→ **Collected material**
▽
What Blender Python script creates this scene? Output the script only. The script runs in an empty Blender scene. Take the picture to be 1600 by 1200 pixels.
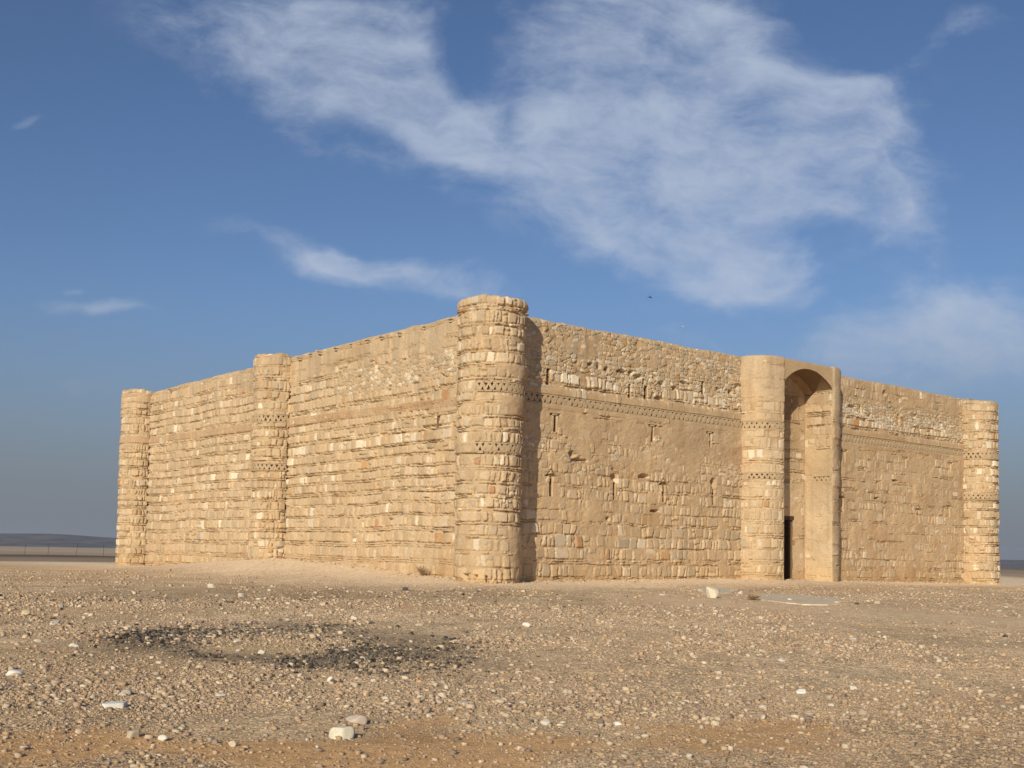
import bpy, math, random
import numpy as np
from mathutils import Matrix, Vector

S = bpy.context.scene
COL = S.collection

# ------------------------------------------------------------------ camera
F, PPY, HOR, ROLL = 1768.0, 750.0, 862.0, 0.018      # pixels of a 1600x1200 frame
PITCH = math.atan((HOR - PPY) / F)
cam_d = bpy.data.cameras.new("camera")
cam = bpy.data.objects.new("camera", cam_d)
COL.objects.link(cam)
S.camera = cam
cam_d.sensor_fit = 'HORIZONTAL'
cam_d.sensor_width = 36.0
cam_d.lens = 36.0 * F / 1600.0
cam_d.shift_y = (PPY - 600.0) / 1600.0
cam_d.clip_start = 0.1
cam_d.clip_end = 20000.0
fw = Vector((0, math.cos(PITCH), math.sin(PITCH)))
up0 = Vector((0, -math.sin(PITCH), math.cos(PITCH)))
rt0 = Vector((1, 0, 0))
rt = math.cos(ROLL) * rt0 + math.sin(ROLL) * up0
up = -math.sin(ROLL) * rt0 + math.cos(ROLL) * up0
cam.matrix_world = Matrix(((rt.x, up.x, -fw.x, 0), (rt.y, up.y, -fw.y, 0), (rt.z, up.z, -fw.z, 1.6), (0, 0, 0, 1)))

# ------------------------------------------------------------------ light
SUN_EL, SUN_AZ = math.radians(23.0), math.radians(71.0)     # azimuth of the travel direction, from +X
travel = Vector((math.cos(SUN_AZ) * math.cos(SUN_EL), math.sin(SUN_AZ) * math.cos(SUN_EL), -math.sin(SUN_EL)))
sun_d = bpy.data.lights.new("sun", 'SUN')
sun_d.energy = 4.3
sun_d.angle = math.radians(0.53)
sun_d.color = (1.0, 0.905, 0.735)
sun = bpy.data.objects.new("sun", sun_d)
COL.objects.link(sun)
sun.rotation_euler = travel.to_track_quat('-Z', 'Y').to_euler()

S.view_settings.view_transform = 'Standard'
S.view_settings.look = 'None'
S.view_settings.exposure = 0.0
S.view_settings.gamma = 1.0
S.view_settings.use_curve_mapping = False

# ------------------------------------------------------------------ node helper
class NT:
    def __init__(self, tree):
        self.t = tree
        self.n = tree.nodes
    def add(self, kind, inputs=None, **props):
        nd = self.n.new(kind)
        for k, v in props.items():
            setattr(nd, k, v)
        for k, v in (inputs or {}).items():
            sock = nd.inputs[k]
            if hasattr(v, 'is_output') or isinstance(v, bpy.types.NodeSocket):
                self.t.links.new(v, sock)
            else:
                sock.default_value = v
        return nd
    def math(self, op, a, b=0.0, c=0.0, clamp=False):
        nd = self.add('ShaderNodeMath', operation=op, use_clamp=clamp)
        for i, v in enumerate((a, b, c)):
            if isinstance(v, bpy.types.NodeSocket):
                self.t.links.new(v, nd.inputs[i])
            else:
                nd.inputs[i].default_value = v
        return nd.outputs[0]
    def ramp(self, v, a, b, smooth=True, lo=0.0, hi=1.0):
        nd = self.add('ShaderNodeMapRange', interpolation_type='SMOOTHSTEP' if smooth else 'LINEAR')
        self.t.links.new(v, nd.inputs['Value'])
        nd.inputs['From Min'].default_value = a
        nd.inputs['From Max'].default_value = b
        nd.inputs['To Min'].default_value = lo
        nd.inputs['To Max'].default_value = hi
        return nd.outputs['Result']
    def mix(self, f, a, b, blend='MIX'):
        nd = self.add('ShaderNodeMix', data_type='RGBA', blend_type=blend)
        for k, v in ((0, f), (6, a), (7, b)):
            if isinstance(v, bpy.types.NodeSocket):
                self.t.links.new(v, nd.inputs[k])
            else:
                nd.inputs[k].default_value = v
        return nd.outputs[2]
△
→ **Problem description**
Reproduce all of the material above word for word. Omit the pictures.

→ **Result for this exercise**
What Blender Python script creates this scene? Output the script only. The script runs in an empty Blender scene. Take the picture to be 1600 by 1200 pixels.
import bpy, math, random
import numpy as np
from mathutils import Matrix, Vector

S = bpy.context.scene
COL = S.collection

# ------------------------------------------------------------------ camera
F, PPY, HOR, ROLL = 1768.0, 750.0, 862.0, 0.018      # pixels of a 1600x1200 frame
PITCH = math.atan((HOR - PPY) / F)
cam_d = bpy.data.cameras.new("camera")
cam = bpy.data.objects.new("camera", cam_d)
COL.objects.link(cam)
S.camera = cam
cam_d.sensor_fit = 'HORIZONTAL'
cam_d.sensor_width = 36.0
cam_d.lens = 36.0 * F / 1600.0
cam_d.shift_y = (PPY - 600.0) / 1600.0
cam_d.clip_start = 0.1
cam_d.clip_end = 20000.0
fw = Vector((0, math.cos(PITCH), math.sin(PITCH)))
up0 = Vector((0, -math.sin(PITCH), math.cos(PITCH)))
rt0 = Vector((1, 0, 0))
rt = math.cos(ROLL) * rt0 + math.sin(ROLL) * up0
up = -math.sin(ROLL) * rt0 + math.cos(ROLL) * up0
cam.matrix_world = Matrix(((rt.x, up.x, -fw.x, 0), (rt.y, up.y, -fw.y, 0), (rt.z, up.z, -fw.z, 1.6), (0, 0, 0, 1)))

# ------------------------------------------------------------------ light
SUN_EL, SUN_AZ = math.radians(23.0), math.radians(71.0)     # azimuth of the travel direction, from +X
travel = Vector((math.cos(SUN_AZ) * math.cos(SUN_EL), math.sin(SUN_AZ) * math.cos(SUN_EL), -math.sin(SUN_EL)))
sun_d = bpy.data.lights.new("sun", 'SUN')
sun_d.energy = 4.3
sun_d.angle = math.radians(0.53)
sun_d.color = (1.0, 0.905, 0.735)
sun = bpy.data.objects.new("sun", sun_d)
COL.objects.link(sun)
sun.rotation_euler = travel.to_track_quat('-Z', 'Y').to_euler()

S.view_settings.view_transform = 'Standard'
S.view_settings.look = 'None'
S.view_settings.exposure = 0.0
S.view_settings.gamma = 1.0
S.view_settings.use_curve_mapping = False

# ------------------------------------------------------------------ node helper
class NT:
    def __init__(self, tree):
        self.t = tree
        self.n = tree.nodes
    def add(self, kind, inputs=None, **props):
        nd = self.n.new(kind)
        for k, v in props.items():
            setattr(nd, k, v)
        for k, v in (inputs or {}).items():
            sock = nd.inputs[k]
            if hasattr(v, 'is_output') or isinstance(v, bpy.types.NodeSocket):
                self.t.links.new(v, sock)
            else:
                sock.default_value = v
        return nd
    def math(self, op, a, b=0.0, c=0.0, clamp=False):
        nd = self.add('ShaderNodeMath', operation=op, use_clamp=clamp)
        for i, v in enumerate((a, b, c)):
            if isinstance(v, bpy.types.NodeSocket):
                self.t.links.new(v, nd.inputs[i])
            else:
                nd.inputs[i].default_value = v
        return nd.outputs[0]
    def ramp(self, v, a, b, smooth=True, lo=0.0, hi=1.0):
        nd = self.add('ShaderNodeMapRange', interpolation_type='SMOOTHSTEP' if smooth else 'LINEAR')
        self.t.links.new(v, nd.inputs['Value'])
        nd.inputs['From Min'].default_value = a
        nd.inputs['From Max'].default_value = b
        nd.inputs['To Min'].default_value = lo
        nd.inputs['To Max'].default_value = hi
        return nd.outputs['Result']
    def mix(self, f, a, b, blend='MIX'):
        nd = self.add('ShaderNodeMix', data_type='RGBA', blend_type=blend)
        for k, v in ((0, f), (6, a), (7, b)):
            if isinstance(v, bpy.types.NodeSocket):
                self.t.links.new(v, nd.inputs[k])
            else:
                nd.inputs[k].default_value = v
        return nd.outputs[2]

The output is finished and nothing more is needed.